KINFRA tried to manipulate its way around CRZ rules, but failed: CAG

The Kerala state body tried to change the status of the land it acquired for a marine park near Kozhikode as it was 50 metres away from the seashore

By Himanshu Upadhyaya
Published: Tuesday 26 June 2018

Credit: A beach in Beypore                 Credit: Wikimedia CommonsAn audit report, which was tabled in the Kerala Assembly on June 19, has questioned the land acquisition for the Kerala Industrial Infrastructure Development Corporation’s (KINFRA) proposed marine park at Beypore, Kozhikode.

CAG’s performance audit of KINFRA found that the proposal for the marine park was submitted to the Kerala government in December, 2007. The project envisaged the development of 10 hectares of land lying very close to the Beypore fishing harbour. The state government accorded sanction to the project in July, 2008 under the Assistance to States for Developing Export Infrastructure and other Allied Activities (ASIDE) scheme.
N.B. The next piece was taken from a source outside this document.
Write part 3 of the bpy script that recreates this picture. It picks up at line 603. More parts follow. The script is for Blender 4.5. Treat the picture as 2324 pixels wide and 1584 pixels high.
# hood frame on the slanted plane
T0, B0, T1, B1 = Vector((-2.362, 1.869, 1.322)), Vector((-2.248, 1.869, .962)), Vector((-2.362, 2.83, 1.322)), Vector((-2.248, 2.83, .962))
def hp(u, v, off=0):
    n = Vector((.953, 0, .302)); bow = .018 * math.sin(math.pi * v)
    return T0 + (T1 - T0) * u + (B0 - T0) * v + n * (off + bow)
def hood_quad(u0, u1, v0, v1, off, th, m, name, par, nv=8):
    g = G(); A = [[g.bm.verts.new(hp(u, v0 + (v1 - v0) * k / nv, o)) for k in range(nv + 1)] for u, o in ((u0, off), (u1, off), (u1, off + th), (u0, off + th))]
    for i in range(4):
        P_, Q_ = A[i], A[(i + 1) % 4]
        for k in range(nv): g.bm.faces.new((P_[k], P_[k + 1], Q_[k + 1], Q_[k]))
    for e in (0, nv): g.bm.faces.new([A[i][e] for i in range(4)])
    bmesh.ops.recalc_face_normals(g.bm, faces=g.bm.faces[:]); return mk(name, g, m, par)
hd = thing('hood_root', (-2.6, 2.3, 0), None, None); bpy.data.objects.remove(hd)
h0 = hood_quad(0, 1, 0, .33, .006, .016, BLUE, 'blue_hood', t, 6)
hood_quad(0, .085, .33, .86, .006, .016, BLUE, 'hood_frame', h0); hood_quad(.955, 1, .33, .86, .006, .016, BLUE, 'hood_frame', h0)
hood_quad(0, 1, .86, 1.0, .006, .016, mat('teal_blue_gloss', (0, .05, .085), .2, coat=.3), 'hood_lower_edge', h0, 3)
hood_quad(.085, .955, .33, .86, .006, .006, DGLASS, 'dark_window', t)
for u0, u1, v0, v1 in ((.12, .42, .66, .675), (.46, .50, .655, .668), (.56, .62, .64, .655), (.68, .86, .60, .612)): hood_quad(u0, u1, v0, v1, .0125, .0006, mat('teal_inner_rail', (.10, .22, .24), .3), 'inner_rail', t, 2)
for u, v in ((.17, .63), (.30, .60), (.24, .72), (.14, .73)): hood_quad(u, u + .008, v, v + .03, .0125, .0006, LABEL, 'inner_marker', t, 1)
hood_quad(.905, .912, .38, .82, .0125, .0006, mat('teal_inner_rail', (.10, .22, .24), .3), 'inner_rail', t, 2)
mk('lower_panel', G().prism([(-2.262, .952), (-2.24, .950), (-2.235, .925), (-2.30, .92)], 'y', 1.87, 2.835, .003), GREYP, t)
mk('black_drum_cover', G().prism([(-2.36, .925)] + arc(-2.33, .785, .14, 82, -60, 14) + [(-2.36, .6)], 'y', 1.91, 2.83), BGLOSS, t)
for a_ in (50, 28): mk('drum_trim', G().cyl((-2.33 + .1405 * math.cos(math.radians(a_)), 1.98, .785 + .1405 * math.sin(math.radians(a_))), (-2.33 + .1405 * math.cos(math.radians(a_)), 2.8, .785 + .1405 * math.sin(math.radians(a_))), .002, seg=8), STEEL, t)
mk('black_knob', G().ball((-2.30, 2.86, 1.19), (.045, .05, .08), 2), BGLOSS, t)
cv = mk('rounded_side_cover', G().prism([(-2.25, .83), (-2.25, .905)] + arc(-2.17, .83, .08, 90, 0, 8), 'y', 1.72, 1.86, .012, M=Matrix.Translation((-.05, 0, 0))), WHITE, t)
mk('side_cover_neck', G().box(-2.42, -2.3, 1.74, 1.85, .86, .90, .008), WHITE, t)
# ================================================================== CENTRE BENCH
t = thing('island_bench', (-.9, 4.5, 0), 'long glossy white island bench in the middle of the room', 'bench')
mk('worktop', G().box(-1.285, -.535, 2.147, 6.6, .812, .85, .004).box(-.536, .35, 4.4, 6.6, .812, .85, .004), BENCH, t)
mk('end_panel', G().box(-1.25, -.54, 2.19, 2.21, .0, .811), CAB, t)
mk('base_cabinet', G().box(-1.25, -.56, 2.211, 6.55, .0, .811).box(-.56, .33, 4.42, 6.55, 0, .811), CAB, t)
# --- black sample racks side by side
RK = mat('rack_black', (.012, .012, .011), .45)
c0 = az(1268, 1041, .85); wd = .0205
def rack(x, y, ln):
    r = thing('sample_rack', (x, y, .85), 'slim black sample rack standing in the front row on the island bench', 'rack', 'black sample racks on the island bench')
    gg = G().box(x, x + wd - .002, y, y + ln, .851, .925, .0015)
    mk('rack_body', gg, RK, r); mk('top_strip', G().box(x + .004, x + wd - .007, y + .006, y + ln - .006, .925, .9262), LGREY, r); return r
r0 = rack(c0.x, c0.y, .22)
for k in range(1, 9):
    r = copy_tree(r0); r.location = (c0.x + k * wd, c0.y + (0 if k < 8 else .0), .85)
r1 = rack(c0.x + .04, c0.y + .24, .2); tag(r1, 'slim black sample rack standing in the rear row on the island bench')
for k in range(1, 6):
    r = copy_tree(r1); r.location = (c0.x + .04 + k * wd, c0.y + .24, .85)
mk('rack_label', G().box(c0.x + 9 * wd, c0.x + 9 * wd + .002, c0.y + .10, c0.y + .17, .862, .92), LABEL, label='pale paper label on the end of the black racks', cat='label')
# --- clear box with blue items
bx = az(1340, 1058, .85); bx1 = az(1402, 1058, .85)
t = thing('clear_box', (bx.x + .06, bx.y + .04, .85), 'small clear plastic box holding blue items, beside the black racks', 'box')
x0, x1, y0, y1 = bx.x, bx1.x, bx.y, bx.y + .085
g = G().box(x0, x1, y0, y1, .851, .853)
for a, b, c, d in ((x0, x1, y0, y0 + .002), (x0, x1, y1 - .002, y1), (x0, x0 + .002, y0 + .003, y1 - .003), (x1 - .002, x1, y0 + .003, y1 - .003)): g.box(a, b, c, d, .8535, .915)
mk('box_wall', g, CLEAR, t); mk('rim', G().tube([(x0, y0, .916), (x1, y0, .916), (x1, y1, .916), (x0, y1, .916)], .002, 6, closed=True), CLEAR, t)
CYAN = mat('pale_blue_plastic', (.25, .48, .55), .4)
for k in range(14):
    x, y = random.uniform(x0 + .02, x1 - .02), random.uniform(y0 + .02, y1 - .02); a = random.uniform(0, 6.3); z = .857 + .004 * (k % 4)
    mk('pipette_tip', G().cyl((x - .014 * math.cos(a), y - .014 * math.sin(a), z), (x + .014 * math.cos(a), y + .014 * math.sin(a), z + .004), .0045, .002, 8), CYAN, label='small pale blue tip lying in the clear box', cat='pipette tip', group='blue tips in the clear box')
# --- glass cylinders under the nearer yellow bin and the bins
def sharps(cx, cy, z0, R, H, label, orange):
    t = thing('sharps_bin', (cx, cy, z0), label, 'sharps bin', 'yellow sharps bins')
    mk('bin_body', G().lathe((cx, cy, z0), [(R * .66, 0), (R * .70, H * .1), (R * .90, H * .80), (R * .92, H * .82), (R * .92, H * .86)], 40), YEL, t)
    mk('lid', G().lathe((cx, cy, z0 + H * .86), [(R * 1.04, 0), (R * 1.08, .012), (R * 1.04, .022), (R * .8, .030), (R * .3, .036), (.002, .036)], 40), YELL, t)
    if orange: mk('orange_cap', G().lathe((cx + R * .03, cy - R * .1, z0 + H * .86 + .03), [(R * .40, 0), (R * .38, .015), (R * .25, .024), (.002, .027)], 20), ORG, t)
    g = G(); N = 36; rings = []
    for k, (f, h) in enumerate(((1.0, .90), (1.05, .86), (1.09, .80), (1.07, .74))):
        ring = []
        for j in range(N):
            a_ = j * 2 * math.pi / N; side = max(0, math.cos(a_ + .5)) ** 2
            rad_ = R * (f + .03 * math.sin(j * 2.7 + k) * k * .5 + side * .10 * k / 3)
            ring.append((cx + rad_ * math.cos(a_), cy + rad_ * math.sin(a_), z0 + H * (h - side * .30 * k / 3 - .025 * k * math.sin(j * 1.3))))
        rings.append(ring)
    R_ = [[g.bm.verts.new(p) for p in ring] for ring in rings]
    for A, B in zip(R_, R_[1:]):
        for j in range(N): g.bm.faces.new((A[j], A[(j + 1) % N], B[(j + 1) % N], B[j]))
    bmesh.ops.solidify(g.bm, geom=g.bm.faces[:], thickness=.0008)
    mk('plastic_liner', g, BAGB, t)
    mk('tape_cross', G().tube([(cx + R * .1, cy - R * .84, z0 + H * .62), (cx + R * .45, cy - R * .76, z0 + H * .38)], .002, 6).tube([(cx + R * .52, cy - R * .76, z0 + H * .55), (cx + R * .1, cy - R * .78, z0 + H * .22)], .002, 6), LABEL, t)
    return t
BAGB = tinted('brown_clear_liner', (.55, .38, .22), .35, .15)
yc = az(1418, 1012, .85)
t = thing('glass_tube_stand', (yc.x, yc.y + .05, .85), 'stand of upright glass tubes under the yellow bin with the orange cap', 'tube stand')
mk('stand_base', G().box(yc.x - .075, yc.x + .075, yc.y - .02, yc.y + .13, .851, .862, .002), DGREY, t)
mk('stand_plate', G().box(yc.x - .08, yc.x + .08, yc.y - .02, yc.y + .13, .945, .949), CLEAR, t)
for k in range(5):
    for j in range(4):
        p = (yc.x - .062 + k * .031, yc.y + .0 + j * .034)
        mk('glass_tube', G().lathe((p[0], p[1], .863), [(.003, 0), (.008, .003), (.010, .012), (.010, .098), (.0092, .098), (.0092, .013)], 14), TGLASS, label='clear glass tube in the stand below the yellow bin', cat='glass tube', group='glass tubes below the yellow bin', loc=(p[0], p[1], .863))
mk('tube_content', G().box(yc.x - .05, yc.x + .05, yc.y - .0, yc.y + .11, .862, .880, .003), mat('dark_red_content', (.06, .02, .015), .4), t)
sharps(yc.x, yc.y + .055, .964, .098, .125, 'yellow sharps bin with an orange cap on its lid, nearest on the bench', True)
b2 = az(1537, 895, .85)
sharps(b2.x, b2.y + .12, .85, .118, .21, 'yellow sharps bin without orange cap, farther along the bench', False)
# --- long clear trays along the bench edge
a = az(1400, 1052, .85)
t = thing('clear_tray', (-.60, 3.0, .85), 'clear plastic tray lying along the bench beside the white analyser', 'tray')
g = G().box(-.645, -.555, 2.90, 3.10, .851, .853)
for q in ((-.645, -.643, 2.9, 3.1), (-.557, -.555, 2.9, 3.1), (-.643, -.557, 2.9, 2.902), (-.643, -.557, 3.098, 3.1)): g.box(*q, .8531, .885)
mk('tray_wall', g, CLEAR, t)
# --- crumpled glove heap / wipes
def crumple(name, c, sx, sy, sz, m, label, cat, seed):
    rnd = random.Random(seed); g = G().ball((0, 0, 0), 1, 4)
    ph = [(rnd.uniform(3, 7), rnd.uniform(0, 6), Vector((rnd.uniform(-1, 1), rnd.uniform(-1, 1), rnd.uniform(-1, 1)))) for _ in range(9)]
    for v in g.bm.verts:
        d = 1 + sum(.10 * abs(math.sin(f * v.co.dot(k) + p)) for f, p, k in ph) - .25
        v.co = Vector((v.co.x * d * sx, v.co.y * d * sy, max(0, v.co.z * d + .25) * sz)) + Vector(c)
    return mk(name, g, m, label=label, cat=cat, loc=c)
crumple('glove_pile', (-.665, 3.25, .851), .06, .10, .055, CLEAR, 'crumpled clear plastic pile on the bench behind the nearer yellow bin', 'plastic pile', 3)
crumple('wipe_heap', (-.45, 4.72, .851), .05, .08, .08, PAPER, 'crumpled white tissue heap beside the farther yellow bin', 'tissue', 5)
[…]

Following this, KINFRA acquired a 9-hectare site, owned by private individuals and situated at a distance of 50 metres from the seashore. However, plans to develop the land as a marine park soon hit a roadblock when it was found that it fell under the Coastal Regulation Zone (CRZ)-III category.

Trying to find a way around the CRZ stipulations, the state government decided to notify the area as ‘urban’ by including it under the Kozhikode Municipal Corporation and so categorizing it under CRZ-II. However, that move didn’t solve the environmental violation tangle, since the change in identity of the earmarked land from CRZ-III to CRZ-II would be possible only if the Union Ministry of Environment, Forest and Climate Change approved the amended Coastal Zone Management Plan and revised the CRZ map of the area, which was pending as of December 2017.

In its audit observation, the CAG pronounced that KINFRA acquired the land without ascertaining its environmental status. The auditor criticised KINFRA for failing to achieve its intended objective of setting up a marine park, leading to non-development of the land acquired for more than seven years.

“As per the Comprehensive Rehabilitation and Resettlement Policy of the Kerala Government (November 2011) for land acquisition, the land should be utilised within three years,” highlighted the CAG auditors.

In its reply to the audit objection, the state government, in February 2018, said, “Efforts are being made to categorise the land under CRZ-II category so that permissible industrial activities connected with a marine park could be initiated.”

The CAG found this reply unacceptable because the land acquired in 2010-11 could not be utilised for its intended purpose even after seven years.

The proposal for change in categorisation as well as the decision to declare this land parcel as ‘urban’ appears to lack any ecological justification and bringing the area under the jurisdiction of Kozhikode Municipal Corporation also seems to be an afterthought.